Lebanon’s central bank said foreign exchange dealers could not sell U.S. dollars for more than 3,200 Lebanese pounds, according to a circular on Sunday, after the currency tumbled on the parallel market over the past week. 

Police officers stand guard as protesters knock down the fencing outside of Lebanon Central Bank during an anti-government protest in Beirut in November 2019. (Andres Martinez Casares/Reuters)

The pound, which has lost more than half its value since October amid a deep financial crisis, fell sharply last week, nearing 4,000 to the U.S. currency before dealers began a temporary strike on Friday. 

The official rate at banks remains pegged at 1507.5 pounds to the dollar, but that rate remains available only for vital imports amid a severe dollar crunch. The central bank said last week currency transfer services could exchange at 3625 pounds. 
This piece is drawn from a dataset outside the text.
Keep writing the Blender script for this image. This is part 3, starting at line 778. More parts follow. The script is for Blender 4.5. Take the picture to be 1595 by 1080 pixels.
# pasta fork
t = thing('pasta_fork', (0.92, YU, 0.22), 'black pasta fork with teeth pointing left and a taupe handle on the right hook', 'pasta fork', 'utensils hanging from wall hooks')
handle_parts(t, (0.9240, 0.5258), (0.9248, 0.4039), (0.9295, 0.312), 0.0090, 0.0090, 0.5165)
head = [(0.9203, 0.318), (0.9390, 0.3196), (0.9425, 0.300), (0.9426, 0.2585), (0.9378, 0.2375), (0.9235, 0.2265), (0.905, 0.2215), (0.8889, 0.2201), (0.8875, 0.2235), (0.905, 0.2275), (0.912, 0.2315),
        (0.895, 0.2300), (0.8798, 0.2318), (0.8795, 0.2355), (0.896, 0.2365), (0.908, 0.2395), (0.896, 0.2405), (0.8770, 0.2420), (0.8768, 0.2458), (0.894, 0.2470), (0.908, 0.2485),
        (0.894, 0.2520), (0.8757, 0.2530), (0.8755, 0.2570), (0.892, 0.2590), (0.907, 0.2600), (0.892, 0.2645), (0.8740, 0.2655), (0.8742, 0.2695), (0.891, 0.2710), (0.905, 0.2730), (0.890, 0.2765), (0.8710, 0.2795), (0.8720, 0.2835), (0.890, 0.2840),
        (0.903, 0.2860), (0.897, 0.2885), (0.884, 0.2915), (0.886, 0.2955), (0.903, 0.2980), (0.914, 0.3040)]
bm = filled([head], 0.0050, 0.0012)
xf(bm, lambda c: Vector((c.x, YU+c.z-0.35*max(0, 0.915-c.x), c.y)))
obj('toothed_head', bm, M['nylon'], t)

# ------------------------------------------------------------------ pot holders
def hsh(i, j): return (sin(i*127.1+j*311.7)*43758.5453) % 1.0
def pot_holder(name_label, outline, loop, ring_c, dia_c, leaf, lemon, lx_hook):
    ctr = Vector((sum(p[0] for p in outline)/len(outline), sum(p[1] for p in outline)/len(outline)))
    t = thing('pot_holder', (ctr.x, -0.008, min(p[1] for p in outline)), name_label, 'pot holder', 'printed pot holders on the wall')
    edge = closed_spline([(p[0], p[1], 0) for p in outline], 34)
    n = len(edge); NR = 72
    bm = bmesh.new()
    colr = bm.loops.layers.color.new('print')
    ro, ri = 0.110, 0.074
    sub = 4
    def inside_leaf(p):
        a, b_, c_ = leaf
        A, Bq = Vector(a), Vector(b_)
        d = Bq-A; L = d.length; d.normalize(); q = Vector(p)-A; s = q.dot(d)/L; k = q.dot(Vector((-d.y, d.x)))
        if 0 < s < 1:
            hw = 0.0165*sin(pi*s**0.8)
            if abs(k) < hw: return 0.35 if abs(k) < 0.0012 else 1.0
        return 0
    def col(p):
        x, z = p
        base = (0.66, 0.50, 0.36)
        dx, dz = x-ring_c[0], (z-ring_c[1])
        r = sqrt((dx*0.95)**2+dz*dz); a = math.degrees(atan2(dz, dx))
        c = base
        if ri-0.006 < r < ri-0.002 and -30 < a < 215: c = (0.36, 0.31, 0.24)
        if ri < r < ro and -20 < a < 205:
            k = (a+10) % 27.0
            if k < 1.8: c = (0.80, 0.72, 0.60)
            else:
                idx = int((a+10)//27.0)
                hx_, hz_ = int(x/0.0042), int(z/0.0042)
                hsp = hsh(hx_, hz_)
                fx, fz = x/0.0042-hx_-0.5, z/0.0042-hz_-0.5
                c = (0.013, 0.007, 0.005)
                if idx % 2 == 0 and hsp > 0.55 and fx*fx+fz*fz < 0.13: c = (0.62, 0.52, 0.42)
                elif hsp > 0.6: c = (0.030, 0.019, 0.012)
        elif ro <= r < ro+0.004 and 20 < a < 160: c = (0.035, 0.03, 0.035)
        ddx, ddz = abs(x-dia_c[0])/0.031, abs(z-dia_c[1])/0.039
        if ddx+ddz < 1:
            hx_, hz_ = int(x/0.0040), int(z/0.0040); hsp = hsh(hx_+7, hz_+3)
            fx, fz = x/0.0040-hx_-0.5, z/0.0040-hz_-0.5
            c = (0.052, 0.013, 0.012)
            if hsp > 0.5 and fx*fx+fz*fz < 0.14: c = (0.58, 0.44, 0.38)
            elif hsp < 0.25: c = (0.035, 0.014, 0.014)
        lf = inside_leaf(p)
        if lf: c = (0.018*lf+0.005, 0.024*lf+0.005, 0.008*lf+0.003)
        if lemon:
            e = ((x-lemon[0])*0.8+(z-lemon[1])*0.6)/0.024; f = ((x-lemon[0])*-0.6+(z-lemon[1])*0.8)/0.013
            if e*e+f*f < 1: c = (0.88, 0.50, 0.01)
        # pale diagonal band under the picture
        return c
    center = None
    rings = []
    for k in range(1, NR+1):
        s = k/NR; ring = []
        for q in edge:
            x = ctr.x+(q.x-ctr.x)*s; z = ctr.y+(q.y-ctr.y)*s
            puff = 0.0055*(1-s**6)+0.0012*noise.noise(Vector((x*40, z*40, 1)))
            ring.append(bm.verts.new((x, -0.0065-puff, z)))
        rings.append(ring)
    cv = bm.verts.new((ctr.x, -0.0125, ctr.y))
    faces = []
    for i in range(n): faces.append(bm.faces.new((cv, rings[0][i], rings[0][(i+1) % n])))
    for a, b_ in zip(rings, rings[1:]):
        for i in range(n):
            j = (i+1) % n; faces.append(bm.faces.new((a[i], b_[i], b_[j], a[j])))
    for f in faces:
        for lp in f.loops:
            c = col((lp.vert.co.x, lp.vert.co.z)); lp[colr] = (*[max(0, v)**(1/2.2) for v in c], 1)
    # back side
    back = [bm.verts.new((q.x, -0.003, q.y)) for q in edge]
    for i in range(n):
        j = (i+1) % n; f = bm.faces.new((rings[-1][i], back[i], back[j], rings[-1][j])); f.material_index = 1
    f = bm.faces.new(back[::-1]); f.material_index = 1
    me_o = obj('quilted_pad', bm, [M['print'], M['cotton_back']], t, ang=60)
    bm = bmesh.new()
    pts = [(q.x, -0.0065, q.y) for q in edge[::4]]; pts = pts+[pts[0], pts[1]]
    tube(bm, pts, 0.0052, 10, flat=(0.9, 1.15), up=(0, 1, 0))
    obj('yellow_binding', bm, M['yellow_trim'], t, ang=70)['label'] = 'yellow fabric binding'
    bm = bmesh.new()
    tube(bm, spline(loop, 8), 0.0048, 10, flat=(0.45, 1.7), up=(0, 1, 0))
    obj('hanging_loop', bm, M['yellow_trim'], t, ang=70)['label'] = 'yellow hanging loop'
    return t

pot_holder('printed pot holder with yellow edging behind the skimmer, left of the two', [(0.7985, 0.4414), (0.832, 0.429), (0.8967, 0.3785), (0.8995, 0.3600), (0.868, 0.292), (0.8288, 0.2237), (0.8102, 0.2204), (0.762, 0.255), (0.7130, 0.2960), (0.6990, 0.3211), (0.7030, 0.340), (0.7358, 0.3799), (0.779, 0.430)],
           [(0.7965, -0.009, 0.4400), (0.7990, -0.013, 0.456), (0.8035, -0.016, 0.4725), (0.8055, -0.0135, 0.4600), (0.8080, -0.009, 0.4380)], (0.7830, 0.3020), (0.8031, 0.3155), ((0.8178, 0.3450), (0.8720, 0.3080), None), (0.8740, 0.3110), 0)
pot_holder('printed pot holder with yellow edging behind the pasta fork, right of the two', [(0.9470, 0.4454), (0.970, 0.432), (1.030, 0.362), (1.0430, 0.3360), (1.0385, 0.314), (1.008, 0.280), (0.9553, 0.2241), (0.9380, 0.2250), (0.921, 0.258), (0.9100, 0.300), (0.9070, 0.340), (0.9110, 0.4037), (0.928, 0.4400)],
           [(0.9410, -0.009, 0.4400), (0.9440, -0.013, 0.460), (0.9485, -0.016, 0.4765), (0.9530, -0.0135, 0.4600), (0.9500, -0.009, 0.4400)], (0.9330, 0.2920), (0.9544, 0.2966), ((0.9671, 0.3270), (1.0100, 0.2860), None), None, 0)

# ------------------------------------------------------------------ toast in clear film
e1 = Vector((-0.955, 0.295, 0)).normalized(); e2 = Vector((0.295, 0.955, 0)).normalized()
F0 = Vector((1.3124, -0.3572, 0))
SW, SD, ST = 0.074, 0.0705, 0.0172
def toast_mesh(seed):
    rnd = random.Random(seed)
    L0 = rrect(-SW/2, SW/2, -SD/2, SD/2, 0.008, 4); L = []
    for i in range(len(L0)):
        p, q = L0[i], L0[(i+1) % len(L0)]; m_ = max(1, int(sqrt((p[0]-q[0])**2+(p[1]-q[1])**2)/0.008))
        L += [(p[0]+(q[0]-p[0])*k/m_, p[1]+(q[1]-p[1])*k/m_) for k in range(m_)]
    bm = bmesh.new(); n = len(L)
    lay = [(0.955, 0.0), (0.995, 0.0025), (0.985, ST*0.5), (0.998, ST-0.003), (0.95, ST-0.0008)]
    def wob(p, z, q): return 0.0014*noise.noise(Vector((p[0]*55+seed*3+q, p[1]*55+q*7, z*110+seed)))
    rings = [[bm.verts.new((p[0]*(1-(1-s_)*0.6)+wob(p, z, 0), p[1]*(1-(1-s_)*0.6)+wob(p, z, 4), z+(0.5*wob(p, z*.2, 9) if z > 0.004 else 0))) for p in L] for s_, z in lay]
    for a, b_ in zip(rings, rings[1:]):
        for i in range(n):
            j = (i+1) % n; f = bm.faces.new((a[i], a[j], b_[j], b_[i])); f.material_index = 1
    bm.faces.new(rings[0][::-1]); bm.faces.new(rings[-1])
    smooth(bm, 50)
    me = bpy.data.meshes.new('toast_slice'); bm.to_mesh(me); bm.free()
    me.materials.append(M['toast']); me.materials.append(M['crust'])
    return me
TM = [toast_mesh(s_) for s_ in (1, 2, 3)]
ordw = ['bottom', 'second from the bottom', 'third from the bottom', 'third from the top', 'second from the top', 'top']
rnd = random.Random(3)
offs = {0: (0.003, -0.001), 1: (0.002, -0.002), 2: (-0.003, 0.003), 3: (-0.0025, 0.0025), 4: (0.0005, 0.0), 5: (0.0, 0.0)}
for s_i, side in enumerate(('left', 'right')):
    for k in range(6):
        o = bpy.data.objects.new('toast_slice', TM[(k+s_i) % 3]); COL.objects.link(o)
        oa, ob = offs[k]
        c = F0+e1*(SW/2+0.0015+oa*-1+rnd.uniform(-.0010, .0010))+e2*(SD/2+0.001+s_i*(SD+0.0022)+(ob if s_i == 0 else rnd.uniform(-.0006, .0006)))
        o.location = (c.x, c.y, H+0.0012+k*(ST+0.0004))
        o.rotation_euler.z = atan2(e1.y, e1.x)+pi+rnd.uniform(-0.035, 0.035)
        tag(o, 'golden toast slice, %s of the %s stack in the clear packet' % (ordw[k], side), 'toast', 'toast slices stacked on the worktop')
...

The circular said the U.S. dollar exchange rate had risen against the pound in an “unjustified way over the last few days”.

The pound’s rapid fall has triggered protests and threatened broader unrest. Two banks were attacked, one with a small bomb and another with petrol bombs over the past two days. 

Prime Minister Hassan Diab attacked the central bank governor for the currency crash on Friday, prompting powerful parliament speaker Nabih Berri to warn against the long-time bank chief’s removal. 

Previous attempts to set a dollar exchange rate and crack down on exchange houses violating the cap have failed despite some dealers being shut down.